At 62, Jourgensen struggles to account for his unlikely survival, but suspects that he has a guardian angel in the form of his late grandma, who effectively raised him.
“I’m pretty sure that’s the only reason I’m still here,” he reckons. “For whatever reason she’s still hovering about, making sure I don’t go too over the edge.”
Posthumous protection aside, it could well be that Jourgensen’s real saviour has been an unstinting work ethic. The luxury of having a home studio meant that he was able to write and record every day during quarantine.
“By the time I got done, I not only had Moral Hygiene, but an entire new Ministry album as well,” he reveals. “That’s completely mixed and done, except for my vocals. I also have a new Lard album ready to go. We were going back and forth remotely, with Jello in San Francisco and me here in LA, sending songs to one another.

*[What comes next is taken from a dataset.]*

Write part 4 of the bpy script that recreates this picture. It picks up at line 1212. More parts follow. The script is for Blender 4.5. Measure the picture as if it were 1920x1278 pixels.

So I basically made three albums in one year.”
Evident from the get-go, this willingness to toil for his art has somehow endured throughout everything.
“It’s a blessing and a curse,” he offers. “I just had to find new ways of working. I couldn’t work before without a fucking needle in my arm. I just wasn’t interested unless I was high. Then it got to the point where I wasn’t interested unless I was drunk. And now it’s to the point where I’m not interested unless I’m just half-drunk.
"We’ll leave it at that. Let’s say I’m making progress!”